Here are some recent news stories that caught our eye as reflecting key economic themes:

KEY THEMES

  • US non-farm payrolls showed that 192,000 new jobs were created in March, all coming from the American private sector
  • British new car registrations reached their highest monthly level since 2004 in March, with consumers take advantage of cheap credit deals
  • The vice president of the European Central Bank (ECB) said that the ECB is "really concerned with the regime of [European] low inflation"
  • Spanish 5-year bond yields briefly fell below those of US 5-year Treasury bills, for the first time since before the global financial crisis
  • Global initial public offerings (IPOs) almost doubled in value in the first quarter of 2014, with the value of European IPOs reaching the highest level since 2000 according to data from Thomson Reuters
  • The managing director of the International Monetary Fund (IMF) warned that the political crisis around Ukraine poses a threat to the global economy unless it is "well managed"

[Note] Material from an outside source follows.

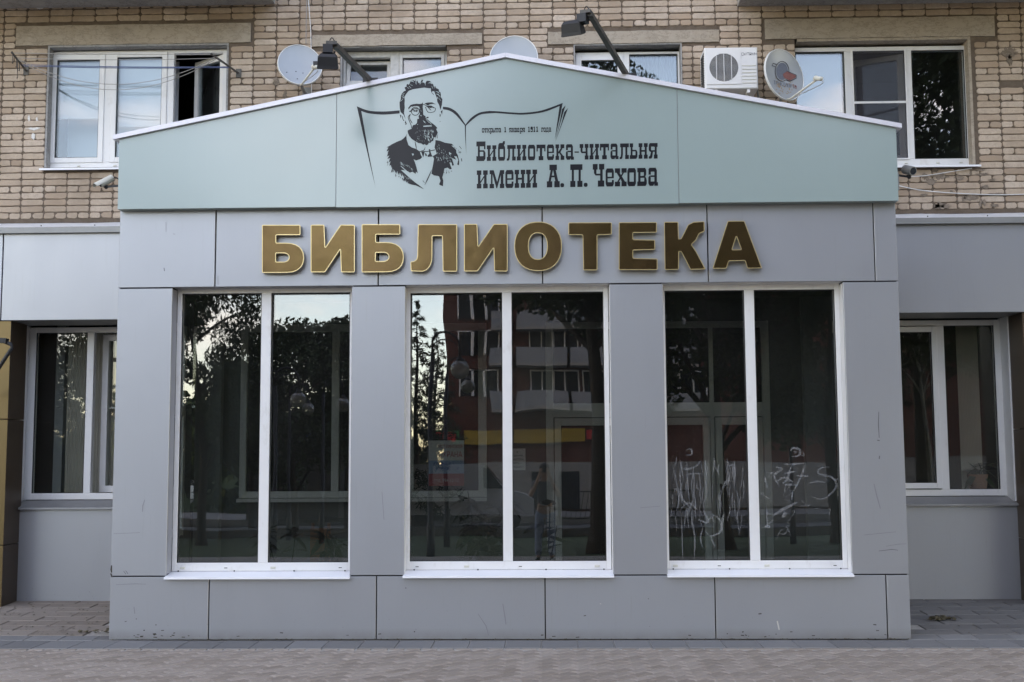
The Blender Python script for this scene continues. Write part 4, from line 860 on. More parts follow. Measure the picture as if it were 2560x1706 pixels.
# left three-light window, right light open inwards
x0, x1, z0, z1 = OPEN['UL']; X = lambda p: at(p, 260, YU).x
reveal('UL'); a0, a1 = X(123), X(566); zt = z1 - .03
w = ubars([(a0, a1, z0, z0 + .085), (a0, a1, zt - .04, zt), (a0, a0 + .03, z0 + .085, zt - .04), (X(260), X(279), z0 + .085, zt - .04), (X(416), X(433), z0 + .085, zt - .04), (a1 - .05, a1, z0 + .085, zt - .04)])
sash(a0 + .022, X(260.5), z0 + .08, zt - .045, w, .06); sash(X(278), X(416.5), z0 + .08, zt - .022, w, .06)
usill('UL', w)
for u in (.16, .36): MB().bbox(x0 + (x1 - x0) * u, x0 + (x1 - x0) * u + .035, YU - .012, YU, z0 + .035, z0 + .048).build('drain_cap', M['offwhite'], w)
mb = MB(); mb.box(a0 + .06, X(262), YU + .10, YU + .105, z0 + .62, zt); mb.box(X(276), X(418), YU + .10, YU + .105, z0 + .52, zt); 
mb.build('roller_blind', M['blind'], w)
mb = MB(); mb.box(a0 + .06, X(418), YU + .40, YU + .41, z0, zt); mb.build('net_curtain', M['blind'], w)
# open casement: hinged on the right jamb, swung inwards
ho = Vector((a1 - .05, YU + .03, 0)); ang = math.radians(180 - 62); wd = .50
R2 = Matrix.Translation(ho) @ Matrix.Rotation(-math.radians(34), 4, 'Z')
mb = MB()
for b in ((-wd, 0, z0 + .09, z0 + .15), (-wd, 0, zt - .11, zt - .05), (-wd, -wd + .06, z0 + .15, zt - .11), (-.06, 0, z0 + .15, zt - .11)): mb.box(b[0], b[1], 0, .06, b[2], b[3], R2)
o = mb.build('open_casement', M['pvc'], w); mb = MB(); mb.box(-wd + .06, -.06, .02, .04, z0 + .15, zt - .11, R2); mb.build('pane', M['glass_up'], o)
# middle-left window: old timber frame with flaking paint, fanlight ajar
x0, x1, z0, z1 = OPEN['WL']; X = lambda p: at(p, 170, YU).x; Zp = lambda y, x=950: at(x, y, YU).z
reveal('WL', sides='LT', t=.012)
w = ubars([(x0 + .01, X(864), z0, z1 - .02), (X(976), X(998), z0, z1 - .02), (x1 - .035, x1 - .002, z0, z1 - .02), (X(864), X(976), z1 - .09, z1 - .02), (X(998), x1 - .035, z1 - .065, z1 - .02), (X(864), X(976), Zp(219, 880), Zp(211, 880)), (X(864), x1 - .035, z0, z0 + .08)], mat='oldwood')
zl = Zp(211, 880)
# tilted fanlight sash
mb = MB(); T = Matrix.Translation(Vector((0, YU + .02, zl + .005))) @ Matrix.Rotation(math.radians(-14), 4, 'X')
xa, xb, hh = X(864) + .005, X(976) - .005, z1 - .09 - zl - .01
for b in ((xa, xb, 0, .045), (xa, xb, hh - .045, hh), (xa, xa + .04, .045, hh - .045), (xb - .04, xb, .045, hh - .045)): mb.box(b[0], b[1], 0, .045, b[2], b[3], T)
o = mb.build('fanlight', M['oldwood'], w); mb = MB(); mb.box(xa + .04, xb - .04, .02, .026, .045, hh - .045, T); mb.build('pane', M['glass_up'], o)
sash(X(864), X(976), z0 + .08, Zp(219, 880), w, .05, mat='oldwood'); sash(X(998.5), x1 - .034, z0 + .081, z1 - .066, w, .038, mat='oldwood')
MB().box(x0, x1, YU + .22, YU + .225, z0, z1).build('net_curtain', M['roomlight'], w)
usill('WL', w, 'sillg')
# middle-right window
x0, x1, z0, z1 = OPEN['WR']; X = lambda p: at(p, 160, YU).x
reveal('WR', sides='LRT', t=.014)
zt = z1 - .055
w = ubars([(x0 + .012, X(1440), z0, zt), (X(1557), X(1573.5), z0, zt), (X(1694), x1 - .012, z0, zt), (X(1440), X(1557), zt - .035, zt), (X(1573.5), X(1694), zt - .03, zt), (X(1440), X(1694), z0, z0 + .07)])
sash(X(1440) - .004, X(1557) + .004, z0 + .07, zt - .03, w, .065); gasket(g := MB(), X(1573.5), X(1694), z0 + .07, zt - .03, YU + .003, .005); g.build('gasket', M['gasket'], w)
pane_box(X(1573.5), X(1694), z0 + .07, zt - .03, YU + .03, 'pane', M['glass_up'], w, .004)
mb = MB(); n = 60
for i in range(n): xx = x0 + (x1 - x0) * i / n; mb.quad((xx, YU + .2 + .015 * (i % 2), z0), (xx + (x1 - x0) / n, YU + .2 + .015 * ((i + 1) % 2), z0), (xx + (x1 - x0) / n, YU + .2 + .015 * ((i + 1) % 2), z1), (xx, YU + .2 + .015 * (i % 2), z1))
mb.build('net_curtain', M['room'], w); usill('WR', w)
# right three-light window with an insect net over the open middle light
x0, x1, z0, z1 = OPEN['UR']; X = lambda p, y=260: at(p, y, YU).x
reveal('UR', 'lintel', .03, 'RT'); zt = z1 - .06; zb = z0 + .10
w = ubars([(x0, x0 + .03, zb, zt - .05), (x0, X(2422), zt - .05, zt), (x0, X(2422), z0 + .005, zb), (X(2114), X(2134), zb, zt - .05), (X(2266), X(2283), zb, zt - .05), (X(2415), X(2422), zb, zt - .05)])
for a, b, nm in ((x0 + .03, X(2114), 'pane'), (X(2283), X(2415), 'pane')):
    gasket(g := MB(), a, b, zb, zt - .05, YU + .003, .006); g.build('gasket', M['gasket'], w)
    pane_box(a + .003, b - .003, zb, zt - .05, YU + .03, nm, M['glass_up'], w, .004)
fr = frame_mb(X(2134) - .012, X(2266) + .012, zb - .01, zt - .035, YU - .016, YU - .002, .018, .018, .018, .018); fr.box(X(2134), X(2266), YU - .0155, YU - .0035, at(2200, 257, YU).z - .012, at(2200, 257, YU).z + .012)
fr.build('net_frame', M['pvc'], w); MB().box(X(2134), X(2266), YU - .009, YU - .008, zb, zt - .05).build('insect_net', M['net'], w)
R2 = Matrix.Translation(Vector((X(2266) - .004, YU + .05, 0))) @ Matrix.Rotation(-math.radians(24), 4, 'Z'); wd = X(2266) - X(2134)
mb = MB()
for b in ((-wd, 0, zb, zb + .06), (-wd, 0, zt - .13, zt - .07), (-wd, -wd + .06, zb + .06, zt - .13), (-.07, 0, zb + .06, zt - .13)): mb.box(b[0], b[1], 0, .06, b[2], b[3], R2)
o = mb.build('open_casement', M['pvc'], w); mb = MB(); mb.box(-wd + .06, -.07, .02, .04, zb + .06, zt - .13, R2); mb.build('pane', M['glass_up'], o)
for u in (.62, .80, .93): MB().bbox(x0 + (x1 - x0) * u, x0 + (x1 - x0) * u + .035, YU - .012, YU, z0 + .045, z0 + .058).build('drain_cap', M['offwhite'], w)
usill('UR', w, d=.09)
MB().box(x0, X(2114), YU + .16, YU + .165, z0, z1).build('roller_blind', M['room'], w)
# ================================================================== low shop-front wings
YF = 1.72                                   # fascia plane
ZF0, ZF1 = 3.075, 4.02
def wing(name, label, x0, x1, seam, win, side):
    t = thing(name, label, 'shop front', ((x0 + x1) / 2, 2.0, 0))
    es = [x0, seam, x1] if seam else [x0, x1]
    for a, b in zip(es, es[1:]): MB().bbox(a + .006, b - .006, YF, YF + .03, ZF0, ZF1 + .05, .003).build('fascia_panel', M['clad'], t)
    MB().box(x0, x1, YF + .032, YW, ZF0 + .004, ZF0 + .03).build('soffit', M['gutter'], t)
    mb = MB(); mb.box(x0, x1, YF + .034, YW + .1, ZF0 + .032, ZF1 + .04); mb.build('fascia_core', M['joint'], t)
    # flashing sloping up to the brickwork and the gutter lip under it
    mb = MB(); n = 14; q = random.Random(name)
    fr_ = [(x0 + (x1 - x0) * i / n, YF - .04, ZF1 + .050 + q.uniform(-.003, .003)) for i in range(n + 1)]; bk = [(x0 + (x1 - x0) * i / n, YB - .02, ZF1 + .205 + q.uniform(-.004, .004)) for i in range(n + 1)]
    mb.add(fr_ + bk, [(i, i + 1, n + 2 + i, n + 1 + i) for i in range(n)]); mb.add([(p[0], p[1], p[2] - .002) for p in fr_ + bk], [(i, n + 1 + i, n + 2 + i, i + 1) for i in range(n)]); mb.build('flashing', M['zinc'], t)
    mb = MB(); mb.box(x0, x1, YF - .042, YF - .036, ZF1 - .005, ZF1 + .052); mb.box(x0, x1, YF - .045, YF - .030, ZF1 - .012, ZF1 - .005); mb.build('gutter', M['gutter'], t)
    for i in range(7): xx = x0 + (x1 - x0) * (i + .4) / 7; MB().ball((xx, YF + .10, ZF1 + .05 + .155 * .26 + .004), .007, 6).build('screw', M['gasket'], t)
    a, b = win
    z0, z1 = 1.155, 3.06
    # wall below the window
    MB().bbox(x0, x1, YB - .16, YB - .13, .0, z0 - .085, .003).build('wall_panel', M['clad'], t)
    MB().box(x0, x1, YB - .129, YW + .1, .0, z0 - .087).build('wall_core', M['joint'], t)
    mb = MB(); mb.add([(a - .1, YW, z0 - .005), (b + .1, YW, z0 - .005), (b + .12, YB - .20, z0 - .075), (a - .12, YB - .20, z0 - .075), (a - .12, YB - .202, z0 - .095), (b + .12, YB - .202, z0 - .095)], [(0, 3, 2, 1), (3, 4, 5, 2)]); mb.build('sill', M['sillg'], t)
    return t, z0, z1
lw, z0, z1 = wing('library_wing', 'silver clad low shop front left of the pavilion with its window sash ajar', -8.0, XL - .004, at(5, 700, YF).x, (at(71, 1100, YW).x, XL - .05), -1)
Xw = lambda p, y=1000: at(p, y, YW).x
a = Xw(67); b = XL + .3
f = MB(); zg0, zg1 = 1.225, 3.0
for q in ((a, Xw(86), z0, z1), (Xw(214), Xw(231.5), zg0, zg1), (Xw(86), b, z0, zg0), (Xw(86), b, zg1, z1)): f.bbox(q[0], q[1], YW, YW + .07, q[2], q[3])
f = f.build('window', M['pvc'], lw); pane_box(Xw(86), Xw(214), zg0, zg1, YW + .03, 'pane', M['glass_wing'], f, .012)
gasket(g := MB(), Xw(86), Xw(214), zg0, zg1, YW + .004); g.build('gasket', M['gasket'], f)
R2 = Matrix.Translation(Vector((b, YW + .035, 0))) @ Matrix.Rotation(-math.radians(7), 4, 'Z'); wd = b - Xw(234); mb = MB()
for q in ((-wd, 0, zg0 + .005, zg0 + .075), (-wd, 0, zg1 - .075, zg1 - .005), (-wd, -wd + .07, zg0 + .075, zg1 - .075), (-.07, 0, zg0 + .075, zg1 - .075)): mb.box(q[0], q[1], 0, .06, q[2], q[3], R2)
mb = mb.build('ajar_sash', M['pvc'], f); q = MB(); q.box(-wd + .07, -.07, .02, .04, zg0 + .075, zg1 - .075, R2); q.build('pane', M['glass_wing'], f)
MB().box(-wd + .07, -.07, .06, .075, 2.16, 2.18, R2).build('blind_rail', M['white'], f)
MB().bbox(a - .075, a, YB - .15, YW + .06, z0 - .05, ZF0).build('jamb', M['pvc'], lw)
MB().bbox(-8, a - .076, YF + .25, YW + .1, 0.0, ZF0).build('wall_panel', M['clad'], lw)
mb = MB(); n = 44; xa, xb = Xw(140), Xw(300)
for i in range(n): mb.quad((xa + (xb - xa) * i / n, YW + .30 + .02 * (i % 2), z0), (xa + (xb - xa) * (i + 1) / n, YW + .30 + .02 * ((i + 1) % 2), z0), (xa + (xb - xa) * (i + 1) / n, YW + .30 + .02 * ((i + 1) % 2), z1), (xa + (xb - xa) * i / n, YW + .30 + .02 * (i % 2), z1))
mb.build('curtain', M['curtain'], f)
mb = MB(); mb.box(Xw(100), Xw(122), YW + .4, YW + .5, 0.1, 3.3); mb.build('inner_pier', M['roomlight'], lw)
rw, z0, z1 = wing('library_wing', 'silver clad low shop front right of the pavilion with a closed two light window', XR + .004, 7.6, None, (XR + .05, at(2500, 1100, YW).x), 1)
b = Xw(2508); a = XR - .3; f = MB()
for q in ((Xw(2492), b, z0, z1), (Xw(2346), Xw(2366), zg0, zg1), (a, Xw(2492), z0, zg0), (a, Xw(2492), zg1, z1)): f.bbox(q[0], q[1], YW, YW + .07, q[2], q[3])
f = f.build('window', M['pvc'], rw); pane_box(Xw(2366), Xw(2492), zg0, zg1, YW + .03, 'pane', M['glass_wing'], f, .012); gasket(g := MB(), Xw(2366), Xw(2492), zg0, zg1, YW + .004); g.build('gasket', M['gasket'], f)
sash(a, Xw(2347), zg0 + .01, zg1 - .01, f, .06, YW - .02, gl='glass_wing', tilt=.012)
MB().bbox(b, b + .085, YB - .15, YW + .06, z0 - .05, ZF0).build('jamb', M['pvc'], rw)
mb = MB(); n = 30; xa, xb = Xw(2420), Xw(2475)
for i in range(n): mb.quad((xa + (xb - xa) * i / n, YW + .30 + .02 * (i % 2), z0), (xa + (xb - xa) * (i + 1) / n, YW + .30 + .02 * ((i + 1) % 2), z0), (xa + (xb - xa) * (i + 1) / n, YW + .30 + .02 * ((i + 1) % 2), z1), (xa + (xb - xa) * i / n, YW + .30 + .02 * (i % 2), z1))
mb.build('curtain', M['curtain'], f)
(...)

  • Russia threatened to retaliate against US diplomatic missions after JPMorgan Chase blocked a money transfer from a Russian embassy as part of sanctions over Crimea
  • The gap between property prices in London and the rest of the UK have reached a record high, with houses in the capital now more than twice the average for the rest of the UK
  • China's Premier Li Keqiang pledged to speed up construction of railways and housing for the poor, to stimulate economic growth and reassure investors
  • Luxury handbag maker Prada reported slowing profits, with sales hit by a continued weakness in European markets and a crackdown on government spending in China
  • Russia will this year overtake the UK as the country with the second-most mall space in Europe, behind France, according to Cushman and Wakefield
  • British retailer Marks & Spencer committed to new stores in major French cities, Brussels, Amsterdam, and potentially also Italy and Spain
  • Research by Deutsche Bank has revealed that UK reserves of foreign currency – used to defend the pound during crises –stand at only $70bn, less than Poland
  • New data show that France's public deficit stood at 4.3% of output last year, compared with a target of 4.1%
  • The numbers of Chinese receiving driving lessons in South Korea has trebled, following stricter government rules on learning to drive in China
  • The world's first 24-hour cupcake vending machine, run by Sprinkles Cupcakes, opened in New York and attracted a queue that stretched past several blocks, despite freezing weather – selling like cupcakes.